I wrote this on the plane. Now that I’ve spent a full year at USC and a summer in LA, I’ve arrived at this sole conclusion: College is a Chinese buffet. Hear me out.

 

We all arrive at the same restaurant, a strip mall establishment with neon signs blaring all you can eat for $18.85. We are presented with rows and rows of food, from the familiar, such as chow mein & the fried rice, to the foreign, such as the Maryland blue crab & the monstrous lobster tails. All of it is there for the taking; a free for all. The double doors tirelessly swing open, as the trays of food are perpetually refilled.

 

We are each allowed 4 plates.

 

We frantically put our coats on our chairs, grab our first plate, and sprint to the buffet lines, surveying what we should put on our plate. Some of us might jump right in, fill our plates to the absolute brim with anything that remotely catches our eye. From chicken stir-fry to corn on the cob, we’ll heap mounds of food onto our plates until strands of noodles are falling off the sides. Some of us might be more cautious, and carefully select a few familiar food items. Maybe our parents cooked amazing dumplings back home, and we’ll just start off with a little taste of home. Chinese buffets always dedicate a section to your average American fare of chicken nuggets, corndogs, and onion rings. Some of us might even go for that. smh.

Even still, some of us might try something totally new. We might see that spicy tofu, or that eggplant, and although it looks weird af, we put it on our plates anyways. We all walk back to our tables with our plates full of food. Each plate different from the next.

 

We all sit down to eat. Some of us tuck in right away and discover the dishes we’ve selected are familiar yet delectable, and we’ve already decided that we’ll get exactly the same things for our next plate. Some of us will get food poisoning, and we won’t be able to eat anymore. An ambulance will arrive, and we’ll be shuttled away, our bodies hooked up to iv fluids. Some of us will absolutely detest the food served by this Chinese buffet, and so we’ll go to the buffet next-door, perhaps a Korean or Japanese, our stomach’s only half full.

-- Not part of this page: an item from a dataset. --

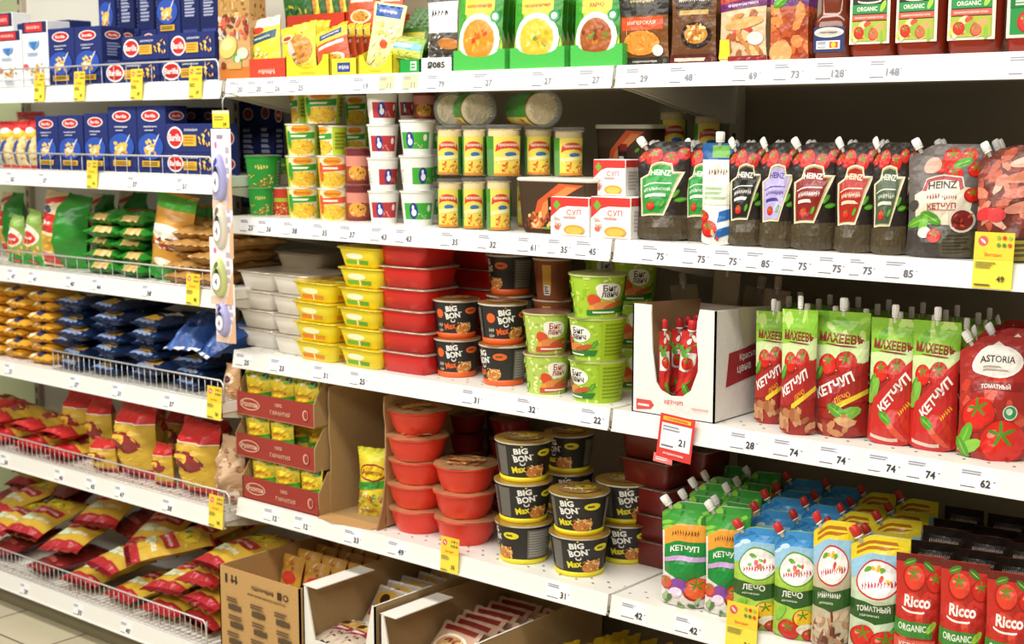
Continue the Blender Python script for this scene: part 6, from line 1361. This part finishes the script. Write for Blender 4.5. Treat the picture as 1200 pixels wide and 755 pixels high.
# rows behind on shelf D
ROWS = ['second', 'third', 'fourth', 'fifth']
for i, (k, a, b) in enumerate((('wi', 790, 836), ('wi', 828, 872), ('ra', 874, 922), ('ra', 920, 966), ('rb2', 962, 1008), ('rc2', 1004, 1058), ('rik', 1062, 1112), ('rik', 1112, 1164), ('rik', 1160, 1212))):
    for r_ in range(4):
        put(k, '%s pouch, %s row of the lower right shelf, %s from the left' % ({'wi': 'green', 'ra': 'blue topped', 'rb2': 'yellow topped', 'rc2': 'yellow topped', 'rik': 'shade darkened red'}[k], ROWS[r_], ORD[i]), 'D', a + r_ * 13, b + r_ * 11, h=.222 + (r_ % 2) * .006, dy=.105 + r_ * .085, rz=10 + R_(i * 4 + r_, 8))

# ---- bottom right: yellow packets standing in a row under the shelf
ylp = [('ln', .2, .2, .8, .8, 5, 'a8861c'), ('r', .0, .4, 1, .6, 'd8b028')]
design('ylp', lambda: bag('noodle_packet', .11, .16, .03, 'cfae26', ylp, None, seed=180, lump=.2, p=.4), .11, .03, .16, cat='noodle packet')
for r_ in range(2):
    for i in range(9):
        put('ylp', 'yellow packet standing on edge, %s in the %s row of the bottom right shelf' % (ORD[i], ('front', 'back')[r_]), 'E', 0, 0, X=-1.96 + i * .042 + r_ * .05, Y=2.5 + r_ * .13, w=.11, h=.20, zb=ZT['E'], rz=80 + R_(i + 40, 10))
for i in range(6):
    put('ylp', 'yellow packet in the row right of the bay divide, %s along, under the pouches' % ORD[i], 'E', 0, 0, X=-1.58 + i * .045, Y=2.5, w=.11, h=.20, zb=ZT['E'], rz=84)
# ================================================================== PRICE TAGS, WIRE GUARDS, HANGING STRIP
RAILT = math.atan2(.006, HR - .004)         # lean of the price rail
def price_tag(sh, xc, price, label, w=.062, h=.036, kind='white', dz=0):
    yf, zr = SH[sh]
    mb = MB()
    base = {'white': 'f7f7f8', 'pale': 'f4e9a8', 'cream': 'f3e2c4'}[kind]
    mb.box(w, .0006, h, (base, 'paper'), b=.0001)
    ink = {'A': '8c8a94', 'B': '62606a'}.get(sh, '3c3a42')  # paler ink on the upper rails: overexposure put into the print colour
    art = [('ln', .06, .68, .62, .92, 2, '9a9aa6'), ('ln', .05, .04, .55, .13, 1, '6c6c78'), ('t', price, .70, .34, .40, ink, .36, 0, .03), ('r', .9, .46, .96, .5, ink)]
    mb.art(flat((-w / 2, -.0004, 0), (w, 0, 0), (0, 0, h)), art, w, h, int(xc))
    o = mb.build('price_tag')
    z = zr + .0045 + dz
    X = px_X(xc, yf + .002, z + h / 2)
    o.location = (X, yf + .0012, z + CAMH); o.rotation_euler = (-RAILT, 0, 0)
    tag(o, label, 'price tag', 'price tags in the shelf rails')
    return o
SN = {'A': 'top shelf', 'B': 'second shelf', 'C': 'third shelf', 'D': 'fourth shelf', 'L1': 'top pasta shelf', 'L2': 'second pasta shelf', 'L3': 'third pasta shelf', 'L4': 'fourth pasta shelf', 'L5': 'fifth pasta shelf', 'L6': 'bottom pasta shelf'}
TAGS = {'A': [(277, '20'), (299, '20'), (321, '26'), (348, '25'), (424, '19'), (512, '79'), (567, '27'), (636, '27'), (692, '27'), (748, '29'), (800, '48'), (875, '69'), (924, '73'), (974, '128'), (1038, '148'), (1204, '73')],
        'B': [(290, '25'), (311, '36'), (341, '38'), (376, '35'), (408, '37'), (445, '43'), (474, '43'), (528, '35'), (572, '32'), (619, '61'), (655, '35'), (688, '45'), (767, '75'), (815, '75'), (852, '75'), (890, '85'), (933, '75'), (974, '75'), (1010, '75'), (1056, '85')],
        'C': [(285, '25'), (326, '23'), (377, '31'), (420, '25'), (553, '31'), (618, '32'), (694, '22'), (872, '28'), (923, '74'), (978, '74'), (1036, '74'), (1082, '74'), (1146, '62')],
        'D': [(318, '12'), (354, '12'), (413, '33'), (465, '49'), (654, '31'), (742, '42'), (806, '42')],
        'L2': [(12, '32'), (50, '37'), (155, '37'), (213, '51')], 'L3': [(13, '47'), (38, '41'), (82, '40'), (113, '44'), (172, '38')],
        'L4': [(10, '21'), (87, '37'), (137, '31'), (198, '37')], 'L5': [(5, '36'), (69, '46'), (106, '45'), (140, '47'), (196, '38')], 'L6': [(28, '29'), (91, '33'), (147, '40')]}
for sh, lst in TAGS.items():
    prev = None
    for i, (x, p) in enumerate(lst):
        nm = 'white price tag reading %s, %s from the left on the %s rail' % (p, ORD[i] if i < 12 else ('thirteenth', 'fourteenth', 'fifteenth', 'sixteenth', 'seventeenth', 'eighteenth', 'nineteenth', 'twentieth')[i - 12], SN[sh])
        gap = min([abs(x - q[0]) for j, q in enumerate(lst) if j != i] + [99])
        yf, zr = SH[sh]; wmax = abs(px_X(x + gap * .94, yf, zr) - px_X(x, yf, zr))
        price_tag(sh, x, p, nm, w=max(.03, min(.07 if sh[0] != 'L' else .055, wmax)))
for i, x in enumerate((452, 480)):
    price_tag('A', x, ('11', '11')[i], 'pale yellow price tag on the top rail, %s of two' % ('left', 'right')[i], w=.05, kind='pale')
def promo(sh, xc, label, price='', w=.062, h=.098, red=False, tilt=0, off=.004, z=None):
    """tall yellow promotion card hanging over the rail"""
    root = empty('promotion_tag'); yf, zr = SH[sh]
    mb = MB(); mb.box(w, .0008, h, (('f3df4e' if not red else 'd8423c'), 'paper'), b=.0001)
    if not red:
        a = [('r', 0, .52, 1, 1, 'f4d03a'), ('o', .22, .84, .13, .13, 'd8605c', 0), ('o', .22, .84, .09, .03, 'f4e0d4', -40), ('t', 'Выгодно', .5, .60, .07, 'e0702c', .62)]
        for q in range(3):
            for r_ in range(2): a.append(('c', .62 + q * .14, .91 - r_ * .13, .05, ('8fb03a', 'c8402c', '9cc04a', '4f9a44', '3f8a4c', 'd0502c')[r_ * 3 + q]))
        a += [('ln', .06, .36, .6, .48, 3, '9a8c3c'), ('t', price or '49', .72, .18, .11, '4a4420', .34, 0, .03), ('ln', .06, .04, .55, .09, 1, '6a6230')]
    else:
        a = [('r', .08, .22, .94, .80, 'f2f1f4'), ('ln', .12, .62, .7, .76, 2, '9a9aa6'), ('t', '21', .70, .42, .16, '3c3a42', .3, 0, .03), ('ln', .12, .26, .6, .32, 1, '6c6c78'), ('r', .1, .86, .9, .95, 'f0b83a'), ('scr', .5, .905, .6, .05, 'c8302c'), ('scr', .5, .12, .6, .07, 'f6dcd8')]
    mb.art(flat((-w / 2, -.0005, 0), (w, 0, 0), (0, 0, h)), a, w, h, int(xc))
    mb.build('card', root)
    if red:
        mb = MB(); mb.box(w * .55, .0008, .018, ('e87c78', 'paper'), c=(-w * .30, .0012, -.012), b=.0001); mb.art(flat((-w * .55, .0004, -.011), (w * .5, 0, 0), (0, 0, .016)), [('ln', .1, .2, .9, .8, 2, 'f6dcd8')], w * .5, .016); mb.build('side_strip', root)
    mb = MB(); mb.box(w * .5, .004, .006, ('e9eef0', 'plastic'), c=(0, .003, .03), b=.0005); mb.build('clip', root)
    zz = zr + .001 if z is None else z
    X = px_X(xc, yf - off, zz + h / 2)
    root.location = (X, yf - off, zz + CAMH); root.rotation_euler = (-RAILT * .5, math.radians(tilt), 0)
    tag(root, label, 'promotion tag', None if red else 'yellow promotion tags')
promo('B', 1163, 'yellow promotion tag at the right end of the second shelf', '49', w=.07)
promo('D', 526, 'yellow promotion tag under the red noodle bowls', '35', w=.058, h=.085)
promo('D', 868, 'yellow promotion tag in front of the blue topped pouches', '34', w=.072, h=.10)
promo('C', 789, 'red framed promotion tag hanging below the white carton', '21', w=.085, h=.092, red=True, tilt=4, off=.012, z=SH['C'][1] - .037)
for i, x in enumerate((45, 92, 159, 228)):
    promo('L1', x, 'pale yellow promotion tag on the top pasta shelf, %s' % ('leftmost', 'second from the left', 'third from the left', 'rightmost')[i], '37', w=.055, h=.085)
promo('L2', 107, 'yellow promotion tag on the second pasta shelf', '41', w=.052, h=.08)
promo('L3', 225, 'yellow promotion tag below the brown pasta pile', '38', w=.058, h=.085)
promo('L4', 250, 'yellow promotion tag at the right end of the fourth pasta shelf', '36', w=.062, h=.09)
promo('L5', 252, 'yellow promotion tag at the right end of the fifth pasta shelf', '36', w=.062, h=.09)

# wire guards along the front of the pasta shelves
def guard(sh, xa, xb, h, label, step=.022, rw=.0014):
    yf, zr = SH[sh]; y = .02; root = empty('wire_guard')
    root.location = (xa, yf, zr + HR + CAMH)
    L = xb - xa; k = ('dcdad4', 'wire')
    mb = MB(); mb.tube([(0, y, h), (L - .012, y, h), (L - .003, y, h - .008), (L, y, h - .02), (L, y, .001)], .0025, k, 8); mb.tube([(0, y, .003), (L, y, .003)], .002, k, 6); mb.build('rail_wire', root)
    n = int(L / step); first = None
    for i in range(n + 1):
        if first is None:
            mb = MB(); mb.tube([(0, y + .075, .0028), (0, y + .006, .003), (0, y + .003, .005), (0, y + .003, h)], rw, k, 5)
            first = o = mb.build('bent_wire', root)
        else:
            o = first.copy(); COL.objects.link(o); o.parent = root
        o.location.x = L * i / max(n, 1)
    tag(root, label, 'wire guard', 'wire guards on the pasta shelves')
guard('L1', -4.60, X1 - .03, .058, 'low wire guard along the top pasta shelf', .06, .0011)
guard('L2', -4.60, X1 - .03, .052, 'low wire guard along the second pasta shelf', .055, .0011)
guard('L3', -4.60, X1 - .03, .05, 'low wire guard in front of the green and brown bags', .06, .0011)
guard('L4', px_X(62, 2.38, -.74), X1 - .01, .06, 'wire guard in front of the navy pasta bags', .027)
guard('L5', -4.60, X1 + .002, .055, 'wire guard in front of the red and yellow noodle bags', .026, .0012)
guard('L6', -4.60, X1 + .0, .075, 'wire guard in front of the heap on the bottom shelf', .024, .0012)

# hanging clip strip with carded air fresheners at the bay divide
sy = 2.345
def zat(y, x=265): return px_Z(y, px_X(x, sy, 0), sy)
st = empty('clip_strip')
Xs = px_X(263, sy, -.2)
mb = MB(); zt_, zb_ = zat(132), zat(404)
mb.box(.022, .0015, zt_ - zb_, ('e9e6ea', 'plastic'), c=(0, .004, zb_), b=.0004); mb.build('strip', st)
mb = MB(); mb.tube([(0, .004, zt_), (.001, .002, zt_ + .03), (.004, .012, zt_ + .05), (.006, .05, zat(112))], .0018, ('cfd4d4', 'wire'), 6); mb.build('hook', st)
mb = MB(); mb.box(.068, .001, .045, ('f2df3e', 'paper'), c=(0, -.004, zat(150)), b=.0002); mb.art(flat((-.034, -.0046, zat(150)), (.068, 0, 0), (0, 0, .045)), [('r', 0, .8, 1, 1, 'e8d9b0'), ('ln', .1, .4, .8, .7, 2, 'a89a3c'), ('t', '39', .75, .2, .22, '4a4420', .3)], .068, .045); mb.build('header_card', st)
st.location = (Xs, sy, CAMH); tag(st, 'hanging clip strip with yellow header at the divide between the bays', 'clip strip')
def freshener(col, dark):
    root = empty('air_freshener'); mb = MB(); w, h = .078, .115
    mb.box(w, .0012, h, ('ece4e6', 'paper'), b=.0002)
    mb.art(flat((-w / 2, -.0008, 0), (w, 0, 0), (0, 0, h)), [('r', 0, 0, 1, .12, 'e6c8b4'), ('p', [(.7, 0), (1, 0), (1, .5), (.9, .4)], 'e8b488'), ('ln', .3, .86, .7, .94, 1, '9a90a4'), ('c', .24, .80, .06, 'e070b0'), ('ln', .72, .3, .92, .8, 4, 'b8aec4')], w, h, 3)
    mb.build('backing_card', root)
    mb = MB(); n = 24; vs = []; fs = []
    for q, y in ((1.0, 0), (1.0, -.008), (.86, -.016), (.5, -.019)):
        for i in range(n):
            a = 2 * math.pi * i / n; z = math.sin(a); x = math.cos(a) * (1 - .22 * z)
            vs.append(Vector((-.004 + x * .026 * q, y, .048 + z * .038 * q)))
    for r_ in range(3):
        for i in range(n): fs.append((r_ * n + i, (r_ + 1) * n + i, (r_ + 1) * n + (i + 1) % n, r_ * n + (i + 1) % n))
    fs.append(tuple(range(3 * n, 4 * n)))
    vs = [Vector((v.x * .88, v.y, .046 + (v.z - .048) * .88)) for v in vs]
    mb.add(vs, fs, (col, 'plastic'), True)
    mb.art(flat((-.024, -.0192, .02), (.04, 0, 0), (0, 0, .056)), [('o', .5, .86, .2, .1, dark, 40)], .04, .056)
    cp = mb.build('capsule', root)
    mb = MB(); mb.prism([(x - .004, z + .04) for x, z in ell(0, 0, .0135, .0145, 20)], -.0205, -.019, ('f4f2f4', 'plastic')); mb.art(flat((-.0175, -.0207, .0255), (.027, 0, 0), (0, 0, .029)), [('t', '4', .5, .5, .4, '6a6a78', .5)], .027, .029); mb.build('dial', cp)
    return root
cards = [('b0b0e4', '4a50b0', 246, 155, 'lilac'), ('e0dac8', '7a6a5a', 303, 231, 'cream'), ('cfd890', '6a7a3a', 357, 300, 'yellow green'), ('b4b2e2', '4a4a90', 402, 355, 'lilac')]
for i, (c, dk_, yb_, yt_, nm) in enumerate(cards):
    design('af%d' % i, (lambda c=c, dk_=dk_: freshener(c, dk_)), .078, .02, .115, cat='air freshener')
    r = inst('af%d' % i); zb2, zt2 = zat(yb_), zat(yt_ - 22 if i else yt_ - 4)
    r.location = (Xs - .004 * (i == 2), sy - .006 - .006 * (i == 2), zb2 + CAMH); r.scale = (.95, 1, (zt2 - zb2) / .115)
    r.rotation_euler = (0, 0, math.radians(14 if i == 2 else 4))
    tag(r, '%s air freshener card on the hanging strip, %s' % (nm, ('topmost', 'second from the top', 'third from the top, turned', 'lowest')[i]), 'air freshener', 'air fresheners on the hanging strip')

Still, some of us will find that spicy tofu and eggplant pleasantly delicious, and we’ll tell all of our friends to try it too. Some of us will heap only delicacies like crab legs, lobster tails, and crawfish onto our plates. We’ll have to work to get to the good stuff. Some of us, as we tear into the crabs, lacied with studs and thick shells, will decide the crab meat isn’t worth the work. Some of us will reap the fruits of our labor and will go back for more. Those crab legs took up a lot of space on our plate.

 

And we go back for our 2nd plate, and so on and so forth. As we go through these next few plates, we might try something new, or we might go for the food we liked on the last time around. Some of us might tap out early.

On our last plate, we might be insanely full beyond belief, but this time, we won’t heap our plates with noodles and fried rice. We’ll have dessert. We’ll go for the vanilla soft serve that we haven’t been able to have our first 3 plates because we’ve spent all of our time tearing into lobster tails and crab legs. We might only select some fruit and some cake for our last plate. The last plate is truly a 180, the polar opposite of what our first plates looked like. I personally love egg tarts and jello.

 

At the end of the night, we all leave stuffed. Some of us will throw up on the street, but most of us will be ok. We might even get some bubble tea and shaved ice on our way out. But at the end of the night, we’ve all paid the same price: $18.85 (some of us have a Groupon tho). All of the plates of food go to the same place: our stomachs. We have consumed it all.

We’ll all go our separate ways. Never again will we gather like this in such numbers, at this decadent endless buffet. A lot of us have already had our first plate. A lot of us have yet to enter the buffet. As we all move-in this fall, my question to you is: what will you put on your plate?